Chiunque nel giustificato timore d’essere perseguitato per ragioni di razza, religione, cittadinanza, appartenenza a un determinato gruppo sociale o per opinioni politiche, si trova fuori dello Stato di cui possiede la cittadinanza e non può o, per tale timore, non vuole domandare la protezione di detto Stato; oppure chiunque, essendo apolide e trovandosi fuori dei suo Stato di domicilio in seguito a tali avvenimenti, non può o, per il timore sopra indicato, non vuole ritornarvi.
Così recita l’articolo 1 della Convenzione sullo statuto dei rifugiati, sottoscritta sessant’anni fa da più di 140 paesi.
Quell’articolo e quella carta che sono stati per decenni uno dei cardini del diritto internazionale, oggi scricchiolano sotto la spinta enorme delle nuove migrazioni ma anche sotto il peso della mancanza di risposte europee. Il 28 dicembre 2015 il primo ministro danese Lars Løkke Rasmussen ha chiesto una revisione della Convenzione di Ginevra sui rifugiati. Una richiesta che era stata già fatta in diversi paesi europei nei mesi scorsi, uno fra tutti il caso di Bart De Wever, presidente del partito N-La, formazione della destra belga.
«C’è un momento in cui è necessario discutere se modificare le regole del gioco». Così ha dichiarato Rasmussen in un’intervista con la tv danese. Riferendosi proprio alla Convenzione del ’51, il premier ha aggiunto «Ed è chiaro che se l’Europa non riesce a controllare e governare il fenomeno, è necessario iniziare la discussione».
Secondo Rasmussen sarebbero due i punti da rivedere: da una parte c’è la questione Turchia come ponte di passaggio in Europa e dall’altra i ricongiungimenti familiari dei rifugiati approdati in Ue.
La presa di posizione danese non mette solo in discussione tutto il sistema dell’accoglienza umanitaria, ma ha anche un grande significato simbolico.
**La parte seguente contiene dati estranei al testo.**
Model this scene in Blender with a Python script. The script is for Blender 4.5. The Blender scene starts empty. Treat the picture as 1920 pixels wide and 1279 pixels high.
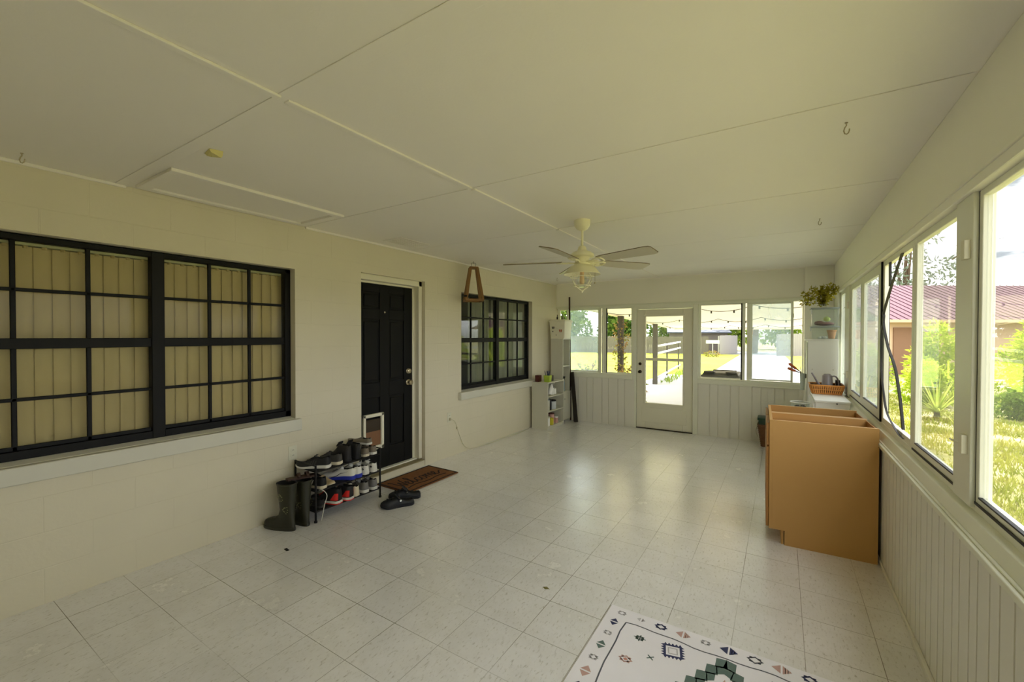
import bpy, math, random
from mathutils import Vector, Matrix
PI = math.pi
C = bpy.context.scene.collection
random.seed(7)
# ------------------------------------------------------------------ dimensions (metres)
XL, XR, YB, YF, ZC = -3.512, 0.586, 7.085, -1.0, 2.467
EYE = 1.525

# ------------------------------------------------------------------ materials
def lin(c):
    r = []
    for v in c:
        v = v / 255.0
        r.append(v / 12.92 if v <= 0.04045 else ((v + 0.055) / 1.055) ** 2.4)
    return (r[0], r[1], r[2], 1.0)

class NT:
    def __init__(s, m):
        m.use_nodes = True
        s.t = m.node_tree
        s.n = s.t.nodes
        s.l = s.t.links
        s.n.clear()
    def add(s, typ, **kw):
        n = s.n.new(typ)
        for k, v in kw.items():
            if k.startswith('i_'):
                n.inputs[k[2:].replace('_', ' ')].default_value = v
            else:
                setattr(n, k, v)
        return n
    def link(s, a, ao, b, bi):
        s.l.new(a.outputs[ao], b.inputs[bi])

def coords(nt, scale=None):
    tc = nt.add('ShaderNodeTexCoord')
    return tc

def mixcol(nt, fac, a, b):
    m = nt.add('ShaderNodeMix', data_type='RGBA')
    for sock, val in ((0, fac), (6, a), (7, b)):
        if isinstance(val, tuple) and hasattr(val[0], 'outputs'):
            nt.l.new(val[0].outputs[val[1]], m.inputs[sock])
        else:
            m.inputs[sock].default_value = val
    return m

def shade(c, k):
    return (min(1, c[0] * k), min(1, c[1] * k), min(1, c[2] * k), 1)

def mat(name, rgb, rough=0.6, metal=0.0, var=0.12, scale=8.0, bump=0.0, bscale=60.0, rgb2=None, spec=0.5, coat=0.0, stretch=None):
    """Principled surface with a little noise in colour and, if asked, in relief."""
    m = bpy.data.materials.new(name)
    nt = NT(m)
    out = nt.add('ShaderNodeOutputMaterial')
    p = nt.add('ShaderNodeBsdfPrincipled')
    nt.link(p, 0, out, 0)
    c = lin(rgb)
    c2 = lin(rgb2) if rgb2 else shade(c, 1 - var)
    tc = nt.add('ShaderNodeTexCoord')
    src = (tc, 'Object')
    if stretch:
        mp = nt.add('ShaderNodeMapping')
        mp.inputs['Scale'].default_value = stretch
        nt.link(tc, 'Object', mp, 'Vector')
        src = (mp, 'Vector')
    no = nt.add('ShaderNodeTexNoise', i_Scale=scale, i_Detail=4.0)
    nt.link(src[0], src[1], no, 'Vector')
    mx = mixcol(nt, (no, 'Fac'), c, c2)
    nt.l.new(mx.outputs[2], p.inputs['Base Color'])
    p.inputs['Roughness'].default_value = rough
    p.inputs['Metallic'].default_value = metal
    p.inputs['Specular IOR Level'].default_value = spec
    p.inputs['Coat Weight'].default_value = coat
    if bump:
        n2 = nt.add('ShaderNodeTexNoise', i_Scale=bscale, i_Detail=3.0)
        nt.link(src[0], src[1], n2, 'Vector')
        b = nt.add('ShaderNodeBump', i_Strength=bump, i_Distance=0.004)
        nt.link(n2, 'Fac', b, 'Height')
        nt.link(b, 'Normal', p, 'Normal')
    return m

def glass_mat(name, tint=(1, 1, 1), haze=0.0, hazecol=(225, 235, 238), rough=0.0, refl=1.0):
    m = bpy.data.materials.new(name)
    nt = NT(m)
    out = nt.add('ShaderNodeOutputMaterial')
    tr = nt.add('ShaderNodeBsdfTransparent')
    tr.inputs[0].default_value = (tint[0], tint[1], tint[2], 1)
    gl = nt.add('ShaderNodeBsdfGlossy')
    gl.inputs['Roughness'].default_value = rough
    base = tr
    if haze > 0:
        tc = nt.add('ShaderNodeTexCoord')
        no = nt.add('ShaderNodeTexNoise', i_Scale=3.0, i_Detail=5.0)
        nt.link(tc, 'Object', no, 'Vector')
        mr = nt.add('ShaderNodeMapRange')
        mr.inputs[1].default_value = 0.3
        mr.inputs[2].default_value = 0.7
        mr.inputs[3].default_value = haze * 0.7
        mr.inputs[4].default_value = min(1, haze * 1.3)
        nt.link(no, 'Fac', mr, 0)
        df = nt.add('ShaderNodeBsdfDiffuse')
        df.inputs[0].default_value = lin(hazecol)
        tl = nt.add('ShaderNodeBsdfTranslucent')
        tl.inputs[0].default_value = lin(hazecol)
        ad = nt.add('ShaderNodeMixShader')
        ad.inputs[0].default_value = 0.7
        nt.link(df, 0, ad, 1)
        nt.link(tl, 0, ad, 2)
        mh = nt.add('ShaderNodeMixShader')
        nt.link(mr, 0, mh, 0)
        nt.link(tr, 0, mh, 1)
        nt.link(ad, 0, mh, 2)
        base = mh
    lw = nt.add('ShaderNodeLayerWeight')
    lw.inputs['Blend'].default_value = 0.5
    pw = nt.add('ShaderNodeMath', operation='POWER')
    nt.link(lw, 'Facing', pw, 0)
    pw.inputs[1].default_value = 5.0
    mu = nt.add('ShaderNodeMath', operation='MULTIPLY_ADD')
    nt.link(pw, 0, mu, 0)
    mu.inputs[1].default_value = 0.85 * refl
    mu.inputs[2].default_value = 0.035 * refl
    mx = nt.add('ShaderNodeMixShader')
    nt.link(mu, 0, mx, 0)
    nt.link(base, 0, mx, 1)
    nt.link(gl, 0, mx, 2)
    nt.link(mx, 0, out, 0)
    return m

def leaf_mat(name, a, b, scale=6.0, trans=0.5):
    m = bpy.data.materials.new(name)
    nt = NT(m)
    out = nt.add('ShaderNodeOutputMaterial')
    tc = nt.add('ShaderNodeTexCoord')
    no = nt.add('ShaderNodeTexNoise', i_Scale=scale, i_Detail=3.0)
    nt.link(tc, 'Object', no, 'Vector')
    mr = nt.add('ShaderNodeMapRange')
    mr.inputs[1].default_value = 0.35
    mr.inputs[2].default_value = 0.65
    nt.link(no, 'Fac', mr, 0)
    mx = mixcol(nt, (mr, 0), lin(a), lin(b))
    df = nt.add('ShaderNodeBsdfDiffuse')
    tl = nt.add('ShaderNodeBsdfTranslucent')
    nt.l.new(mx.outputs[2], df.inputs[0])
    nt.l.new(mx.outputs[2], tl.inputs[0])
    ms = nt.add('ShaderNodeMixShader')
    ms.inputs[0].default_value = trans
    nt.link(df, 0, ms, 1)
    nt.link(tl, 0, ms, 2)
    nt.link(ms, 0, out, 0)
    return m

def block_wall_mat(name, rgb):
    """Painted concrete block: faint relief of courses 0.2 m high and blocks 0.4 m long."""
    m = bpy.data.materials.new(name)
    nt = NT(m)
    out = nt.add('ShaderNodeOutputMaterial')
    p = nt.add('ShaderNodeBsdfPrincipled')
    nt.link(p, 0, out, 0)
    p.inputs['Roughness'].default_value = 0.62
    tc = nt.add('ShaderNodeTexCoord')
    sx = nt.add('ShaderNodeSeparateXYZ')
    nt.link(tc, 'Object', sx, 0)
    cb = nt.add('ShaderNodeCombineXYZ')
    nt.link(sx, 'Y', cb, 'X')
    nt.link(sx, 'Z', cb, 'Y')
    br = nt.add('ShaderNodeTexBrick')
    br.offset = 0.5
    for k, v in (('Scale', 1.0), ('Mortar Size', 0.004), ('Mortar Smooth', 0.4), ('Brick Width', 0.406), ('Row Height', 0.203), ('Bias', 0.0)):
        br.inputs[k].default_value = v
    nt.link(cb, 0, br, 'Vector')
    no = nt.add('ShaderNodeTexNoise', i_Scale=2.2, i_Detail=6.0)
    nt.link(tc, 'Object', no, 'Vector')
    c = lin(rgb)
    mx = mixcol(nt, (no, 'Fac'), c, shade(c, 0.9))
    nt.l.new(mx.outputs[2], p.inputs['Base Color'])
    n2 = nt.add('ShaderNodeTexNoise', i_Scale=45.0, i_Detail=4.0)
    nt.link(tc, 'Object', n2, 'Vector')
    ml = nt.add('ShaderNodeMath', operation='MULTIPLY')
    nt.link(n2, 'Fac', ml, 0)
    ml.inputs[1].default_value = 0.35
    ad = nt.add('ShaderNodeMath', operation='SUBTRACT')
    nt.link(ml, 0, ad, 0)
    nt.link(br, 'Fac', ad, 1)
    b = nt.add('ShaderNodeBump', i_Strength=0.42, i_Distance=0.006)
    nt.link(ad, 0, b, 'Height')
    nt.link(b, 'Normal', p, 'Normal')
    return m

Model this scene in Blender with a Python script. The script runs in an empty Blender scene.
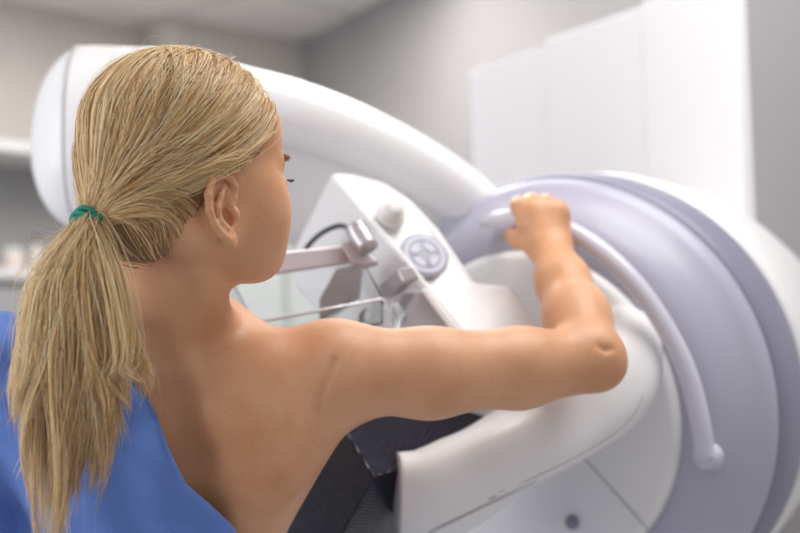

La Danimarca è stata infatti il primo paese a sottoscrivere l’accordo che regola lo status di rifugiato il 4 dicembre 1952. Come a dire, “se i primi iniziano a sfilarsi”.
«L’aumento del numero degli arrivi dei rifugiati in Europa non è un fenomeno transitorio di breve durata» commenta Gianfranco Schiavone, vicepresidente dell’Associazione per gli studi giuridici sull’immigrazione. «La Convenzione di Ginevra è una delle più importanti convenzioni internazionali che ha segnato lo sviluppo della nostra attuale civiltà» .
Con l’annuncio danese, e gli altri che si aggiungeranno, non è la Convenzione a essere in discussione – spiega Schiavone – piuttosto, alcuni Stati europei vorrebbero è “comprimere” il diritto alla protezione internazionale previsto oggi dalle norme europee. «Ed è molto pericoloso ma soprattutto indica una profonda miopia politica: l’Europa nel prossimo futuro avrà più rifugiati di quanti ne ha avuti finora in ragione della situazione globale del pianeta (e specie di aree geograficamente molto vicine all’Europa) caratterizzate da un aumento drammatico di conflitti e violazioni dei diritti umani fondamentali».
L’Arabia Saudita e gli altri stati che non aderiscono alla Convenzione
Nel complesso, i paesi che aderiscono alla Convezione sullo status di rifugiato (e/o al Protocollo del 1967 che ha aggiornato l’accordo alla mutata situazione geopolitica) sono 148. Tra di essi però non compaiono – per varie ragioni – alcuni stati fondamentali per lo scacchiere internazionale attuale. Come si vede dalla mappa qui sopra, non hanno aderito né l’India né l’Uzbekistan, l’Indonesia o il Pakistan, né stati mediorientali (come il Libano o la Giordania) che pure ospitano milioni di profughi in campi allestiti sul loro territorio nazionale.
Poi c’è il caso dei paesi della penisola arabica. Prendiamo quello dell’Arabia Saudita. All’articolo 42 della Costituzione si legge: «Lo stato garantirà asilo politico se così è richiesto dall’interesse pubblico». Dunque non è un diritto individuale accordato ai singoli indipendentemente dalla cittadinanza di provenienza, piuttosto è una protezione accordata dallo stato – in questo caso quello saudita – solo se viene riconosciuta una qualche “convenienza”. Non è un caso dunque che nei mesi scorsi i ricchi paesi della penisola arabica sono stati accusati di non aver accolto rifugiati provenienti da un paese musulmano come la Siria (o l’Iraq o l’Afghanistan).